13.    Don’t kill suspense by resolving problems too quickly.
14.    Are you working on the emotions of the reader?
15.    Are the obstacles facing the protagonist getting tougher as the story progresses?
16.    Have you put your characters under stress?
17.    Is their dialogue more revealing under stress?
18.    are you sticking to a consistent point of view?
19.    Avoid summarizing unless absolutely necessary.
20.    Use sound, smell, and touch as well as sight.
21.    Do your descriptions of places also move the story along?
22.    End scenes and chapters with kickers that make the reader curious about what                   happens next.
23.    To increase the reader’s interest, deprive him of something he wants to know,                   especially of what happens next.
If You Get Stuck
1.    Open your dictionary at random.  Dwell on each word on the page until your                     imagination stirs.

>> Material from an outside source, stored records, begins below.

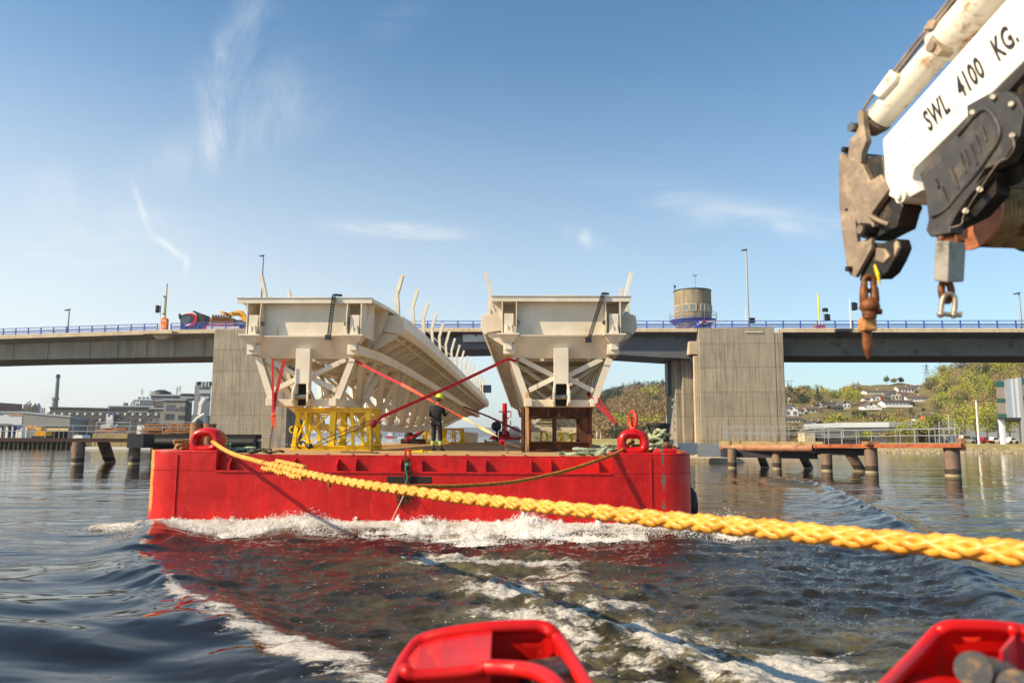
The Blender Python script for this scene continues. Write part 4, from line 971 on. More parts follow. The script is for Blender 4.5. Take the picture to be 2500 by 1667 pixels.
# bundle of chains hanging in the slot
cx = BL(W(985, 1200, 20)).x
r = empty('hanging_chain', BW((cx, -.06, .9)), 'bundle of rusty chain hanging over the dark slot in the red hull', 'chain')
b = MB()
for k, (dx, z0, z1) in enumerate(((-.16, 1.12, .55), (-.10, 1.15, .50), (-.03, 1.1, .62), (.04, 1.9, .62), (.10, 1.8, .60), (.16, 1.2, .68))):
    chain(b, [BW((cx+dx, -.07, z0)), BW((cx+dx+.02*math.sin(k*3), -.06-.02*(k % 2), (z0+z1)/2)), BW((cx+dx+.05, -.06, z1)), BW((cx+dx+.09, -.06, z0-.1))], .085, .012, .028)
b.build('links', M['rusty'], r, world=True)
b = MB(); laid(b, smoothpath([BW((cx+.10, -.08, 1.66)), BW((cx+.06, -.10, 1.55)), BW((cx+.11, -.10, 1.3)), BW((cx+.07, -.1, 1.1))]), .018, n=4); b.sphere(BW((cx+.09, -.10, 1.62)), .05, 7, 5); b.build('lashing', paint('teal_line', hx('2E9C86'), .8, bump=0), r, world=True)
b = MB(); b.tube([BW((cx+.10+.07*math.cos(a), -.04, 1.85+.16*math.sin(a))) for a in [2*math.pi*i/12 for i in range(12)]], .03, 6, closed=True); b.build('shackle', M['red_plain'], r, world=True, smooth=50)
b = MB(); q0 = BW((cx+.16, -.12, .62)); b.tube([BW((cx+.1, -.06, 1.1)), BW((cx+.04, -.3, .8)), BW((cx-.22, -.9, .08))], .011, 5); thing_mesh(b, 'thin_line', M['cream'], 'thin pale line slanting from the slot down into the white water', 'line')
# loose things on deck
b = MB(); p = G(1018, 1105, DECK); b.bar(p+V(-.35, 0, .04), p+V(.1, 0, .05), .10, .06); b.bar(p+V(.12, 0, .05), p+V(.45, 0, .04), .08, .04); b.box(p.x-.28, p.x-.2, p.y-.06, p.y+.06, p.z+.0, p.z+.11); b.box(p.x+.1, p.x+.18, p.y-.06, p.y+.06, p.z, p.z+.10)
thing_mesh(b, 'ratchet_bar', M['yellow'], 'yellow load binder lying flat on the deck planks below the person', 'load binder')
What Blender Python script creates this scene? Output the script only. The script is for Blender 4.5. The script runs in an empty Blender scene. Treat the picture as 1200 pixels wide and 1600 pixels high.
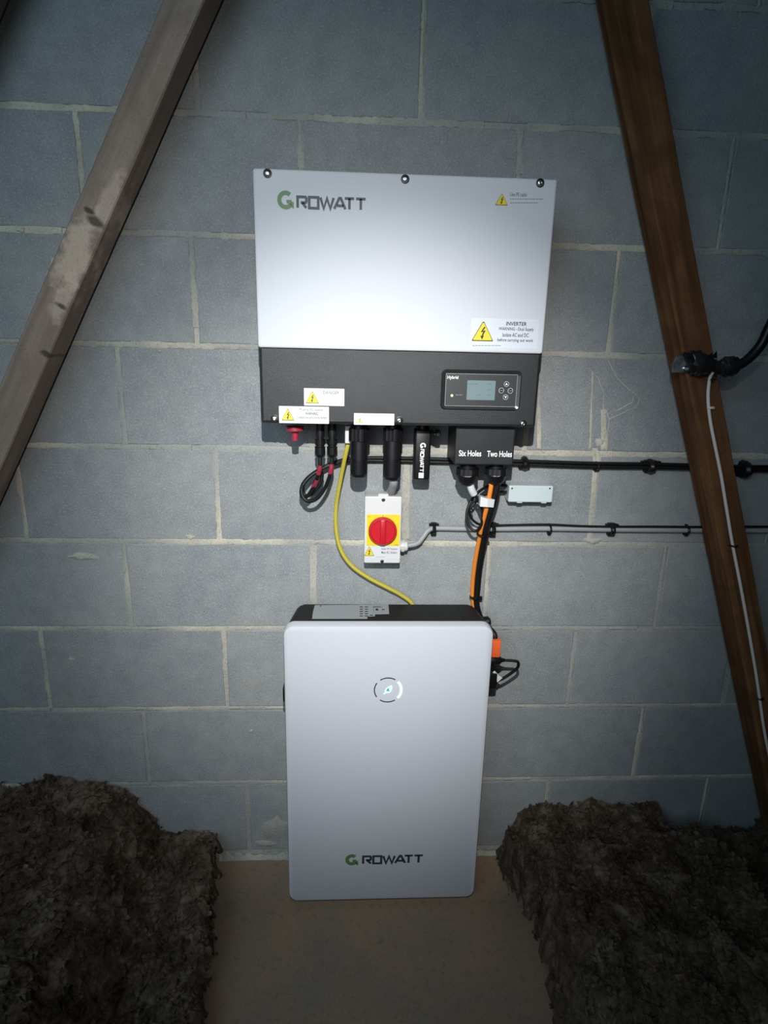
import bpy, bmesh, math, random
import numpy as np
from mathutils import Vector, Matrix, noise

random.seed(7)
S = bpy.context.scene
COL = S.collection

# ------------------------------------------------------------------ camera
FPX, YAW, PITCH, ROLL, CAMZ, CAMD = 950.0, 0.052506, 0.262066, 0.022984, 1.372749, 1.397040
def cam_axes():
    cy, sy, cp, sp, cr, sr = math.cos(YAW), math.sin(YAW), math.cos(PITCH), math.sin(PITCH), math.cos(ROLL), math.sin(ROLL)
    fw = Vector((sy*cp, cy*cp, -sp)); rt = Vector((cy, -sy, 0)); up = rt.cross(fw)
    return rt*cr+up*sr, -rt*sr+up*cr, fw
RT, UP, FW = cam_axes()
CAM = Vector((0, -CAMD, CAMZ))
cd = bpy.data.cameras.new('camera'); cam = bpy.data.objects.new('camera', cd); COL.objects.link(cam)
cam.matrix_world = Matrix(((RT.x, UP.x, -FW.x, CAM.x), (RT.y, UP.y, -FW.y, CAM.y), (RT.z, UP.z, -FW.z, CAM.z), (0, 0, 0, 1)))
cd.sensor_fit = 'VERTICAL'; cd.sensor_height = 24.0; cd.sensor_width = 18.0; cd.lens = 24.0*FPX/1600
cd.clip_start = 0.02
S.camera = cam

# ------------------------------------------------------------------ world, lights, exposure
w = bpy.data.worlds.new('loft_dark'); S.world = w; w.use_nodes = True
w.node_tree.nodes['Background'].inputs[0].default_value = (0.55, 0.8, 1.0, 1)
w.node_tree.nodes['Background'].inputs[1].default_value = 0.008

def light(name, typ, loc, target, energy, color, **k):
    d = bpy.data.lights.new(name, typ); o = bpy.data.objects.new(name, d); COL.objects.link(o)
    o.location = loc; o.rotation_euler = (Vector(target)-Vector(loc)).to_track_quat('-Z', 'Y').to_euler()
    d.energy = energy; d.color = color
    for a, b in k.items(): setattr(d, a, b)
    return o
# head torch of the photographer, just above the camera
light('head_torch', 'SPOT', (0.0, -1.40, 1.69), (-0.10, 0, 1.12), 27, (1.0, 0.99, 0.965), spot_size=math.radians(86), spot_blend=1.0, shadow_soft_size=0.008)
# its narrow hot centre
light('head_torch_centre', 'SPOT', (0.0, -1.40, 1.69), (0.06, 0, 0.93), 92, (1.0, 1.0, 0.98), spot_size=math.radians(56), spot_blend=1.0, shadow_soft_size=0.008)
# added cool fill from upper left behind the camera, no known source
light('upper_left_fill', 'AREA', (-1.3, -2.5, 2.35), (-0.8, 0, 1.9), 21, (0.56, 0.84, 1.0), size=1.6)
# added soft fill that lifts the shadows, standing in for torch bounce
light('bounce_fill', 'SPOT', (-0.30, -1.75, 1.45), (0.04, 0, 0.96), 24, (0.97, 0.97, 1.0), spot_size=math.radians(66), spot_blend=1.0, shadow_soft_size=0.42)
S.view_settings.view_transform = 'Standard'; S.view_settings.look = 'None'
S.view_settings.exposure = 0.0; S.view_settings.gamma = 1.0
S.view_settings.use_curve_mapping = False

# ------------------------------------------------------------------ helpers
def P(u, v, dep=0.0):
    """point of the place seen at (u, v) of the photograph, dep metres in front of the block wall"""
    dr = FW*FPX+RT*(u-600)+UP*(800-v); t = (CAMD-dep)/dr.y
    return CAM+dr*t

def thing(name, label, cat, loc=(0, 0, 0), group=None):
    o = bpy.data.objects.new(name, None); COL.objects.link(o); o.location = loc
    o.empty_display_size = 0.05
    o['label'] = label; o['category'] = cat
    if group: o['group'] = group
    return o
def tag(o, label, cat, group=None):
    o['label'] = label; o['category'] = cat
    if group: o['group'] = group
    return o
def wloc(o):
    v = Vector(o.location)
    while o.parent: o = o.parent; v += Vector(o.location)
    return v
def obj(name, bm, m, parent=None, smooth=False, loc=None):
    """links a bmesh given in world coordinates as ONE object; origin at parent (or loc)"""
    me = bpy.data.meshes.new(name)
    bmesh.ops.recalc_face_normals(bm, faces=bm.faces)
    base = wloc(parent) if parent else Vector((0, 0, 0))
    org = Vector(loc) if loc is not None else base
    for v in bm.verts: v.co -= org
    for f in bm.faces: f.smooth = smooth
    bm.to_mesh(me); bm.free()
    if smooth: 
        try: me.set_sharp_from_angle(angle=math.radians(40))
        except Exception: pass
    o = bpy.data.objects.new(name, me); COL.objects.link(o)
    o.parent = parent; o.location = org-base
    if m: me.materials.append(m)
    return o
def merge(bm, b2):
    me = bpy.data.meshes.new('tmp'); b2.to_mesh(me); bm.from_mesh(me); bpy.data.meshes.remove(me); b2.free()
def box(bm, x0, x1, y0, y1, z0, z1, bev=0.0, seg=2):
    b = bmesh.new(); bmesh.ops.create_cube(b, size=1)
    for v in b.verts: v.co = Vector(((x0+x1)/2+v.co.x*(x1-x0), (y0+y1)/2+v.co.y*(y1-y0), (z0+z1)/2+v.co.z*(z1-z0)))
    if bev > 0: bmesh.ops.bevel(b, geom=b.edges[:], offset=bev, segments=seg, affect='EDGES', profile=0.5)
    merge(bm, b); return bm
def B(*a, **k): return box(bmesh.new(), *a, **k)
def rrect(x0, x1, z0, z1, r, n=5):
    pts = []
    for cx, cz, a0 in ((x1-r, z1-r, 0), (x0+r, z1-r, 90), (x0+r, z0+r, 180), (x1-r, z0+r, 270)):
        for i in range(n+1):
            a = math.radians(a0+90*i/n); pts.append((cx+r*math.cos(a), cz+r*math.sin(a)))
    return pts
def prism(bm, pts, y0, y1, ch=0.0):
    """polygon in x,z pulled from y0 (front, towards camera) to y1 (back), chamfer ch on the front edge"""
    rings = []
    if ch > 0:
        c = Vector((sum(p[0] for p in pts)/len(pts), sum(p[1] for p in pts)/len(pts)))
        n = len(pts); ins = []
        for i in range(n):
            a, b_, c_ = Vector(pts[i-1]), Vector(pts[i]), Vector(pts[(i+1) % n])
            d1 = (b_-a); d2 = (c_-b_)
            if d1.length < 1e-9 or d2.length < 1e-9: ins.append(b_); continue
            d1.normalize(); d2.normalize()
            n1 = Vector((-d1.y, d1.x)); n2 = Vector((-d2.y, d2.x)); nn = n1+n2
            if nn.length < 1e-6: nn = n1
            nn.normalize()
            if nn.dot(c-b_) < 0 and False: nn = -nn
            ins.append(b_+nn*ch/max(0.5, nn.dot(n1)))
        area = sum(pts[i-1][0]*pts[i][1]-pts[i][0]*pts[i-1][1] for i in range(n))
        if area < 0: ins = [Vector(p)*2-q for p, q in zip(pts, ins)]
        m_ = [(Vector(p)*0.3+q*0.7) if False else Vector(p).lerp(q, 0.3) for p, q in zip(pts, ins)]
        rings.append([bm.verts.new((p[0], y0, p[1])) for p in ins])
        rings.append([bm.verts.new((p[0], y0+ch*0.3, p[1])) for p in m_])
        rings.append([bm.verts.new((p[0], y0+ch, p[1])) for p in pts])
    else:
        rings.append([bm.verts.new((p[0], y0, p[1])) for p in pts])
    rings.append([bm.verts.new((p[0], y1, p[1])) for p in pts])
    n = len(pts)
    for r0, r1 in zip(rings, rings[1:]):
        for i in range(n): bm.faces.new((r0[i], r0[(i+1) % n], r1[(i+1) % n], r1[i]))
    bm.faces.new(rings[0][::-1]); bm.faces.new(rings[-1])
    return bm
def lathe(bm, p0, axis, prof, n=20, ribs=0, ribd=0.0, riblo=0, ribhi=0):
    axis = Vector(axis).normalized(); p0 = Vector(p0)
    a = axis.orthogonal().normalized(); b = axis.cross(a)
    rings = []
    for t, r in prof:
        ring = []
        for i in range(n):
            rr = r
            if ribs and riblo <= t <= ribhi and (i*ribs//(n//2)) % 2: rr = r-ribd
            an = 2*math.pi*i/n; ring.append(bm.verts.new(p0+axis*t+(a*math.cos(an)+b*math.sin(an))*max(rr, 1e-5)))
        rings.append(ring)
    for r0, r1 in zip(rings, rings[1:]):
        for i in range(n): bm.faces.new((r0[i], r0[(i+1) % n], r1[(i+1) % n], r1[i]))
    bm.faces.new(rings[0][::-1]); bm.faces.new(rings[-1])
    return bm
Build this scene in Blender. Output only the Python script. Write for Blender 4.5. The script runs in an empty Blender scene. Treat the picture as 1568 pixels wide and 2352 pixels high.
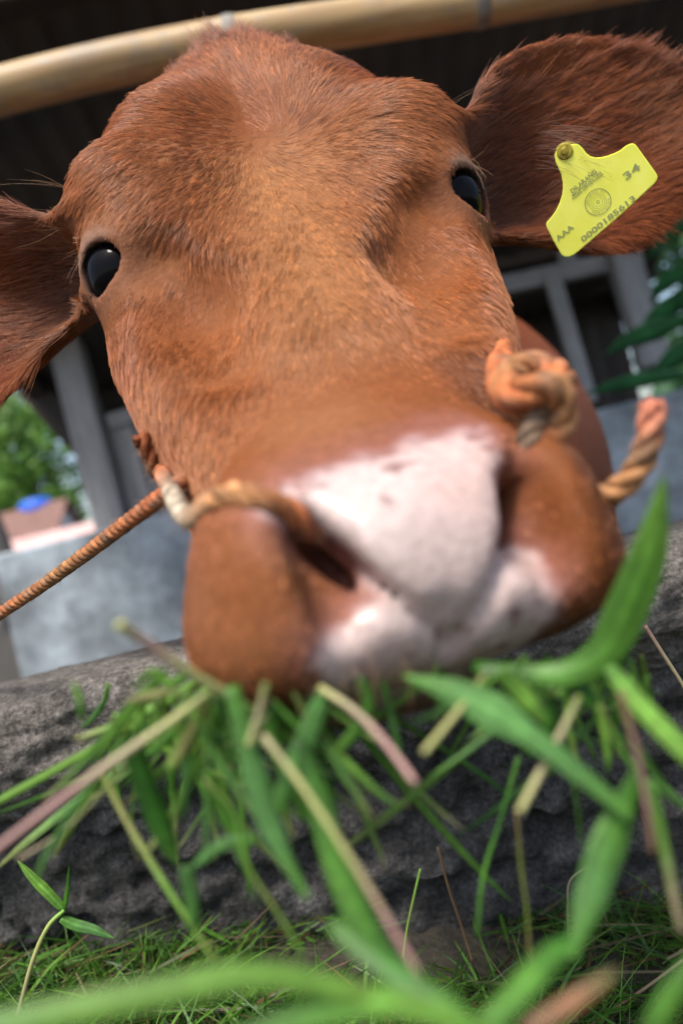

2.    Go over these pages point by point slowly.
3.    Have your next paragraph reveal an unexpected turn of events.
4.    Open a novel you’ve read and liked a lot to any page except the first and start reading       slowly.
5.    Interrupt the scene you’re writing with an absurd turn of events.
6.    Free associate, starting with the noun you wrote, and write down every word that             comes to mind until your engine starts again.

Revising Drafts
1.    Cut flab, echoes, and unessential adjectives and adverbs.
2.    Does your protagonist have flaws?
3.    Is your villain charming, interesting, strong?
4.    If someone told you what your characters are doing, would you find those actions             credible?
5.    Is each character’s motivation credible?
6.    Are your characters revealing themselves, or are you doing it for them?
7.    Cut down a character’s dialogue that runs longer than three sentences.
8.    If your characters usually speak in complete sentences, revise.
9.    Make responses in dialogue oblique rather than direct.
10.    Use “he said” and “ she said” instead of descriptive substitutes.  Let the words and             word order tell us how it was said.
11.    Is there any dialogue you can make more confrontational?
12.    Tighten to increase pace and tension.
13.    Cut or cut down the narrative between scenes.
14.    Have you made every word count?
15.    Test every use of “very” to see if the adjective or adverb is strengthened if “very” is          cut.
16.    If you’ve said something twice in different ways, pick the better one and cut the                other.
17.    Are there any images or sentences you really love that don’t belong on this work?              Kill them.
18.    If you have repeated the same noun or adjective more than once on the same page,          go for your thesaurus.
19.    Have you had a ruthless cliché hunt?
20.    Might your story end differently?
21.    Beware of disimproving.  If in doubt, leave it alone.